Rendezvous isn’t the only Forest Service recreation site poised for a fee increase this year.

Reserving cabins and campgrounds across Gallatin County will become more expensive sometime in the summer, according to Barker. Those fee hikes will likely all go into effect at once.

Raising fees at Forest Service recreation sites involves a detailed and lengthy process, and the prices probably won’t increase again for a long time, Barker said.

The Gallatin Resource Advisory Committee approved raising reservation fees at 13 cabins, one lookout and one campground in Gallatin County at a Dec. 9 meeting. The Southern Resource Advisory Committee will consider more hikes in Stillwater, Sweetgrass, Park and Powder River counties at a future meeting, according to Barker.

It can cost anywhere from $20 to $30 per night to reserve a cabin around Bozeman, depending on the the amenities.

Once the changes go into effect, reserving a cabin will cost anywhere from $45 to $65 per night. The increased rates will apply to the Fox Creek, Yellow Mule, Windy Pass, Basin Station, Battle Ridge, Beaver Creek, Little Bear, Maxey, Mystic Lake, Spanish Creek, Wapiti and Window Rock cabins. It will also apply to the Garnet Mountain Lookout.

The daily fee for staying at the Tom Miner Campground is also set to increase from $7 to $10 per night.

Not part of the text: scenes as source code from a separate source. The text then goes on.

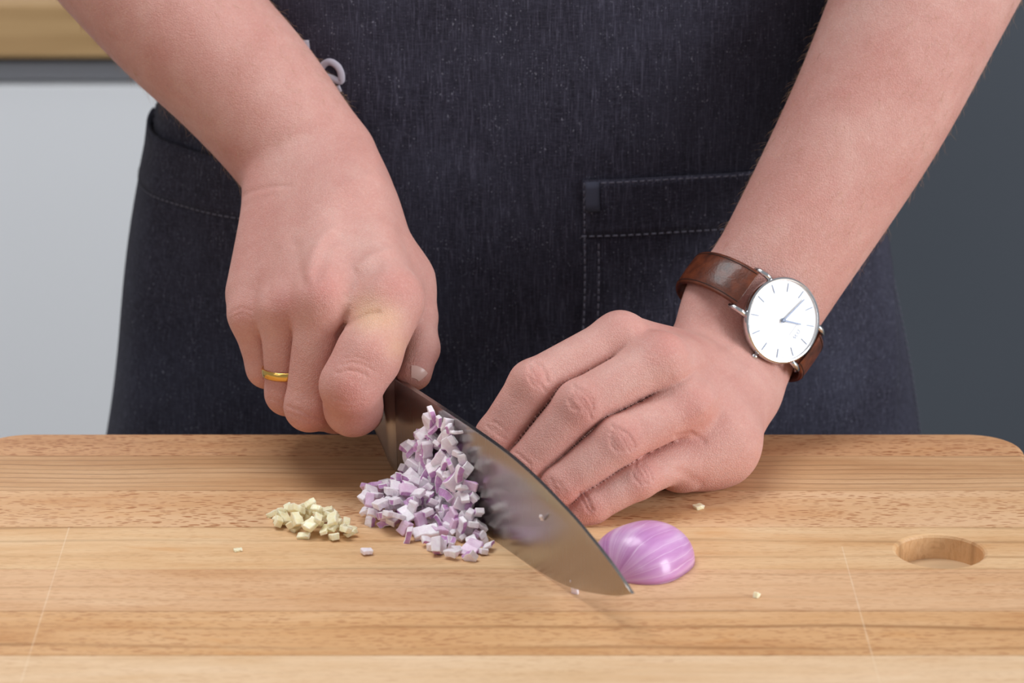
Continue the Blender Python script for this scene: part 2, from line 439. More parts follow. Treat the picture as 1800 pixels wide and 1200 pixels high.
board = empty('cutting_board', W((0, -150, -11)))
tag(board, 'large beech chopping board with rounded corners and a finger hole', 'cutting board')
def inset(ins):
    """rounded rectangle: x-extent at y for inset ins"""
    def xr(y, side):
        x = (BX1 - ins) if side > 0 else (BX0 + ins); r = RC - ins
        yy = None
        if y > BY1 - RC: yy = y - (BY1 - RC)
        if y < BY0 + RC: yy = (BY0 + RC) - y
        if yy is None or r <= 0: return x
        yy = min(yy, r); dx = r - math.sqrt(max(r * r - yy * yy, 0))
        return x - side * dx
    return xr
prof = [(0, -BT + 1.0), (.0, -3.0), (.55, -1.35), (1.35, -.45), (3.0, 0.0)]      # (inset, z) of the board's rounded edge
hx, hy, hr = 181.3, -148.5, 18.6
for si in range(7):
    y0, y1 = stave_y[si], stave_y[si + 1]
    first, last = si == 0, si == 6
    bm = bmesh.new()
    ny = 14 if (first or last) else 2
    ys = [y0 + (y1 - y0) * k / ny for k in range(ny + 1)]
    if last: ys = [y0 + (y1 - y0) * (1 - (1 - k / ny) ** 2) for k in range(ny + 1)]
    if first: ys = [y1 - (y1 - y0) * (1 - (1 - k / ny) ** 2) for k in range(ny + 1)][::-1]
    gj = .22                                               # V-joint chamfer
    if si == 3:
        # stave with the finger hole: ring of quads round the hole, rails to both sides
        n = 48; rings = [(hr + 1.5, 0.0), (hr + .5, -.35), (hr, -1.4), (hr, -BT)]
        ring_v = [[bm.verts.new(W((hx + r * math.cos(2 * math.pi * k / n), hy + r * math.sin(2 * math.pi * k / n), z))) for k in range(n)] for r, z in rings]
        ya, yb_ = y0 + gj, y1 - gj
        sq = []
        for k in range(n):
            a = 2 * math.pi * k / n; c, s_ = math.cos(a), math.sin(a)
            tx = 30 / max(abs(c), 1e-6); ty = ((yb_ - hy) if s_ > 0 else (hy - ya)) / max(abs(s_), 1e-6); t = min(tx, ty)
            sq.append(bm.verts.new(W((hx + c * t, hy + s_ * t, 0))))
        R_ = [sq] + ring_v
        for i in range(len(R_) - 1):
            for k in range(n): bm.faces.new((R_[i][k], R_[i][(k + 1) % n], R_[i + 1][(k + 1) % n], R_[i + 1][k]))
        # left and right fields
        cs = [bm.verts.new(W((x, y, 0))) for x in (hx - 30, hx + 30) for y in (ya, yb_)]
        for cx, sgn in ((hx - 30, -1), (hx + 30, 1)):
            pass
        lv = {(-1, 0): cs[0], (-1, 1): cs[1], (1, 0): cs[2], (1, 1): cs[3]}
        # corner fills of the square
        def near(v, x, y): return abs(v.co.x - W((x, y, 0)).x) < 1e-6 or abs(v.co.y - W((x, y, 0)).y) < 1e-6
        for (sx, sy), cv in lv.items():
            a0 = math.atan2(((yb_ - hy) if sy else (ya - hy)), 30 * sx) % (2 * math.pi)
            k0 = int(a0 / (2 * math.pi) * n)
            bm.faces.new((sq[k0 % n], cv, sq[(k0 + 1) % n]))
        def sidefield(sgn):
            xin = hx + 30 * sgn
            inner = sorted([v for v in sq if abs(v.co.x - W((xin, 0, 0)).x) < 1e-7], key=lambda v: v.co.y)
            inner = [lv[(sgn, 0)]] + inner + [lv[(sgn, 1)]]
            xe = inset(3.0)
            o0 = bm.verts.new(W((xe(ya, sgn), ya, 0))); o1 = bm.verts.new(W((xe(yb_, sgn), yb_, 0)))
            bm.faces.new([o0, *inner, o1] if sgn < 0 else [*inner, o1, o0])
            prev = (o0, o1)
            for ins, z in prof[::-1][1:]:
                xx = inset(ins); q0 = bm.verts.new(W((xx(ya, sgn), ya, z))); q1 = bm.verts.new(W((xx(yb_, sgn), yb_, z)))
                bm.faces.new((prev[0], prev[1], q1, q0)); prev = (q0, q1)
        sidefield(-1); sidefield(1)
        # joint faces front and back
        for yy, yo in ((ya, y0), (yb_, y1)):
            a = [bm.verts.new(W((BX0 + 3, yy, 0))), bm.verts.new(W((BX1 - 3, yy, 0))), bm.verts.new(W((BX1 - 3, yo, -gj))), bm.verts.new(W((BX0 + 3, yo, -gj)))]
            b = [bm.verts.new(W((BX1 - .2, yo, -BT))), bm.verts.new(W((BX0 + .2, yo, -BT)))]
            bm.faces.new(a); bm.faces.new((a[3], a[2], *b))
    else:
        rows = []
        for j, y in enumerate(ys):
            ye, dz = y, 0
            row = []
            lo_j = j == 0 and not first; hi_j = j == ny and not last
            if lo_j: ye = y + gj
            if hi_j: ye = y - gj
            # at the outer rims the whole profile is pushed in along y too
            pts = []
            for sgn in (-1, 1):
                seq = prof if sgn < 0 else prof[::-1]
                for ins, z in seq:
                    yy = ye
                    if last: yy = min(ye, BY1 - ins)
                    if first: yy = max(ye, BY0 + ins)
                    pts.append((inset(ins)(yy, sgn), yy, z))
            rows.append([bm.verts.new(W(p)) for p in pts])
        for a, b in zip(rows[:-1], rows[1:]):
            for k in range(len(a) - 1): bm.faces.new((a[k], a[k + 1], b[k + 1], b[k]))
        for j, r in ((0, rows[0]), (ny, rows[-1])):
            bm.faces.new(r)
    stv = bm_obj('stave', bm, stave_m[si], board, False)
# ------------------------------------------------------------------ the cook's arms and hands (one body)
def unit(v): v = np.array(v, float); return v / np.linalg.norm(v)
def chain(pts, rad):
    return [Cone(pts[i], pts[i + 1], rad[i], rad[i + 1]) for i in range(len(pts) - 1)]

# --- right hand (holds the knife), right forearm
R_ = Model()
w1 = at(560, 322, 30)
row1 = unit((-.93, .32, -.17))
el1 = np.array([-253, 155, 288.])
R_.add(Loft([
    (at(566, 395, 2), row1, 36, 21), (w1, row1, 33, 25), (at(519, 258, 45), row1, 32, 28), (at(434, 152, 62), row1, 34.5, 33), (at(290, -2, 87), row1, 38.5, 38),
    (el1 + (22, -18, -28), row1, 46, 44), (el1, row1, 44, 46)]), 8)
R_.add(Cone(el1, (-215, 190, 480), 44, 50), 30)
mc = {  # metacarpal heads
    'i': (at(676, 528, -56), 14.5), 'm': (at(570, 530, -57), 13.0), 'r': (at(502, 542, -46), 11.8), 'p': (at(446, 554, -33), 10.4)}
cb = {'i': w1 + (16, -12, -2), 'm': w1 + (6, -14, 2), 'r': w1 + (-7, -10, 0), 'p': w1 + (-15, -6, -5)}
for f in 'imrp': R_.add(Cone(cb[f], mc[f][0], 16.5, mc[f][1]), 11)
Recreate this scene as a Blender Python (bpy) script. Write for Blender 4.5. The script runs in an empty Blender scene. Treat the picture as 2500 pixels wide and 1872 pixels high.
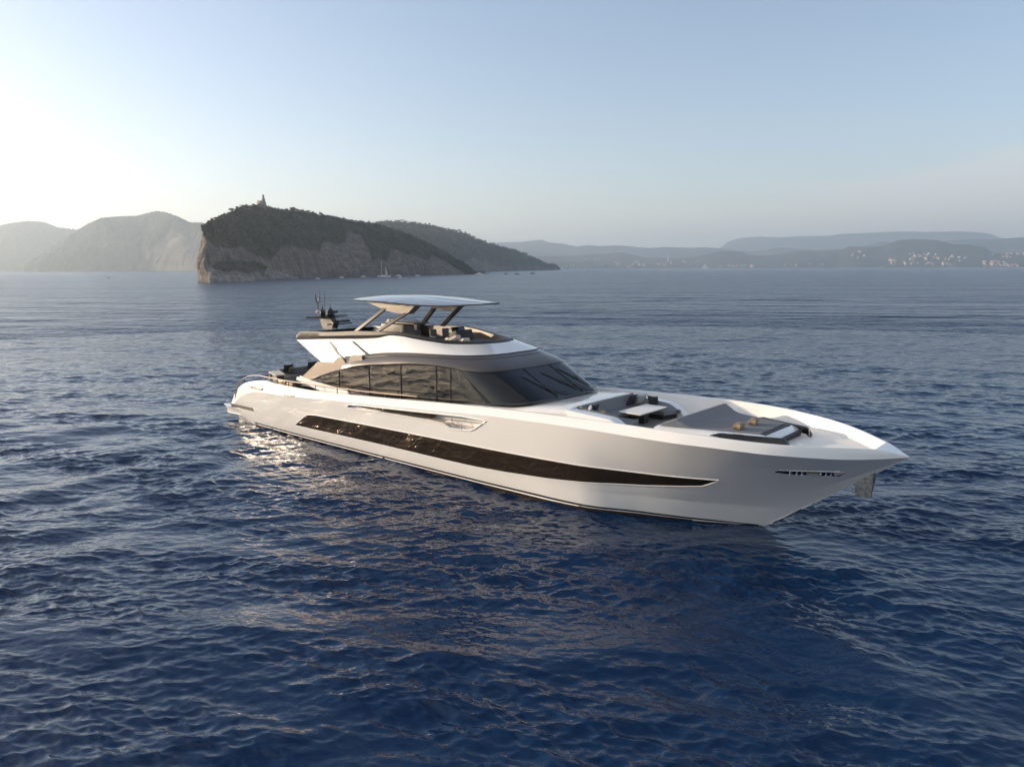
import bpy, bmesh, math, random
import numpy as np
from mathutils import Vector, Matrix
random.seed(7); RNG = np.random.RandomState(11)
sc = bpy.context.scene
C = sc.collection
R = math.radians

# ------------------------------------------------------------------ camera
CAMP = np.array([44.41, -28.95, 10.6]); FPX = 1800.0; YAW = 131.0
HOR = 654.0; ROLL = 0.25
pitch = math.atan((936 - HOR) / FPX)
ca, sa, cp, sp = math.cos(R(YAW)), math.sin(R(YAW)), math.cos(pitch), math.sin(pitch)
Fv = Vector((ca * cp, sa * cp, -sp)); Rv = Vector((sa, -ca, 0)); Uv = Rv.cross(Fv)
r_ = R(ROLL)
Rc = Rv * math.cos(r_) - Uv * math.sin(r_); Uc = Uv * math.cos(r_) + Rv * math.sin(r_)
cam = bpy.data.cameras.new('camera'); cam.sensor_width = 36; cam.lens = FPX / 2500 * 36
cam.clip_start = 0.5; cam.clip_end = 60000
camo = bpy.data.objects.new('camera', cam); C.objects.link(camo)
M = Matrix((Rc, Uc, -Fv)).transposed().to_4x4(); M.translation = Vector(CAMP)
camo.matrix_world = M
sc.camera = camo

# ------------------------------------------------------------------ light
SUN_AZ = 209.0; SUN_EL = 10.0
sc.view_settings.view_transform = 'Standard'; sc.view_settings.look = 'None'
sc.view_settings.gamma = 1; sc.view_settings.exposure = 1.06
w = bpy.data.worlds.new("World"); sc.world = w; w.use_nodes = True
wn = w.node_tree.nodes; wl = w.node_tree.links
sky = wn.new('ShaderNodeTexSky'); sky.sky_type = 'NISHITA'; sky.sun_disc = False
sky.sun_elevation = R(SUN_EL); sky.sun_rotation = R((90 - SUN_AZ) % 360)
sky.altitude = 0; sky.air_density = 1.0; sky.dust_density = 0.9; sky.ozone_density = 3.5
bgn = wn['Background']; bgn.inputs[1].default_value = 0.15
# thin veil of cloud low over the hills, thicker towards the right
wt = wn.new('ShaderNodeTexCoord'); wsx = wn.new('ShaderNodeSeparateXYZ'); wl.new(wt.outputs['Generated'], wsx.inputs[0])
def wm(op, a, b=None, c=None):
    q = wn.new('ShaderNodeMath'); q.operation = op
    for i, v in enumerate((a, b, c)):
        if v is None: continue
        if isinstance(v, (int, float)): q.inputs[i].default_value = v
        else: wl.new(v, q.inputs[i])
    return q.outputs[0]
az = wm('ARCTAN2', wsx.outputs[1], wsx.outputs[0])            # radians, anticlockwise from +X
rel = wm('SUBTRACT', R(YAW + 12), az)                        # grows towards the right of the view
mpw = wn.new('ShaderNodeMapping'); mpw.inputs['Scale'].default_value = (4, 4, 48); wl.new(wt.outputs['Generated'], mpw.inputs[0])
wnz = wn.new('ShaderNodeTexNoise'); wnz.inputs['Scale'].default_value = 1.0; wnz.inputs['Detail'].default_value = 5; wl.new(mpw.outputs[0], wnz.inputs['Vector'])
topz = wm('ADD', .028, wm('MULTIPLY', wnz.outputs['Fac'], .085))
topz = wm('ADD', topz, wm('MULTIPLY', wm('POWER', wm('MAXIMUM', rel, 0.0), 3.0), .11))
edge = wn.new('ShaderNodeMapRange'); edge.interpolation_type = 'SMOOTHSTEP'
edge.inputs[1].default_value = -.012; edge.inputs[2].default_value = .02; wl.new(wm('SUBTRACT', topz, wsx.outputs[2]), edge.inputs[0])
amt = wn.new('ShaderNodeMapRange'); amt.interpolation_type = 'SMOOTHSTEP'; amt.inputs[1].default_value = .05; amt.inputs[2].default_value = .6; wl.new(rel, amt.inputs[0])
cov = wm('MULTIPLY', wm('MULTIPLY', edge.outputs[0], amt.outputs[0]), wm('MULTIPLY', wm('POWER', wnz.outputs['Fac'], .8), .85))
wmx = wn.new('ShaderNodeMix'); wmx.data_type = 'RGBA'; wl.new(cov, wmx.inputs['Factor']); wmx.inputs[7].default_value = (2.5, 2.4, 2.3, 1)
tint = wn.new('ShaderNodeVectorMath'); tint.operation = 'MULTIPLY'; tint.inputs[1].default_value = (1.24, .91, .79); wl.new(sky.outputs[0], tint.inputs[0])
wl.new(tint.outputs[0], wmx.inputs[6])
hzv = wm('MULTIPLY', wm('EXPONENT', wm('MULTIPLY', wm('MAXIMUM', wsx.outputs[2], 0.0), -9.0)), .55)   # thin whitish vapour low in the sky
cb = wn.new('ShaderNodeCombineXYZ')
for i_, (k1_, k2_) in enumerate(((1.08, .20), (.97, .19), (.88, .13))): wl.new(wm('MULTIPLY_ADD', hzv, k1_, k2_), cb.inputs[i_])
ad = wn.new('ShaderNodeVectorMath'); ad.operation = 'ADD'; wl.new(wmx.outputs[2], ad.inputs[0]); wl.new(cb.outputs[0], ad.inputs[1])
wl.new(ad.outputs[0], bgn.inputs[0])
sd = bpy.data.lights.new('sun', 'SUN'); sd.energy = 3.75; sd.angle = R(0.6); sd.color = (1.0, 0.785, 0.55)
so = bpy.data.objects.new('sun', sd); C.objects.link(so)
sdir = Vector((math.cos(R(SUN_EL)) * math.cos(R(SUN_AZ)), math.cos(R(SUN_EL)) * math.sin(R(SUN_AZ)), math.sin(R(SUN_EL))))
so.rotation_euler = sdir.to_track_quat('Z', 'Y').to_euler(); so.location = (0, 0, 60)
cy = sc.cycles
cy.max_bounces = 8; cy.diffuse_bounces = 3; cy.glossy_bounces = 5; cy.transmission_bounces = 5
cy.transparent_max_bounces = 12; cy.volume_bounces = 2; cy.sample_clamp_indirect = 15.0
cy.use_denoising = True
cy.blur_glossy = 0.4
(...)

A $10 nightly fee will be established for the first time at the Blackmore Camp and Battle Ridge campgrounds.

A $75 rate will be introduced at the Eldridge Cabin in the Taylor Fork drainage south of Big Sky. That site is new to the Forest Service’s reservation system.

Money collected at recreational sites helps the Forest Service fund deferred maintenance, trail work, cabin improvements and education efforts, according to the Forest Service. The Federal Lands Recreation Enhancement Act mandates that 95% of the money collected from recreational fees go back to the forest.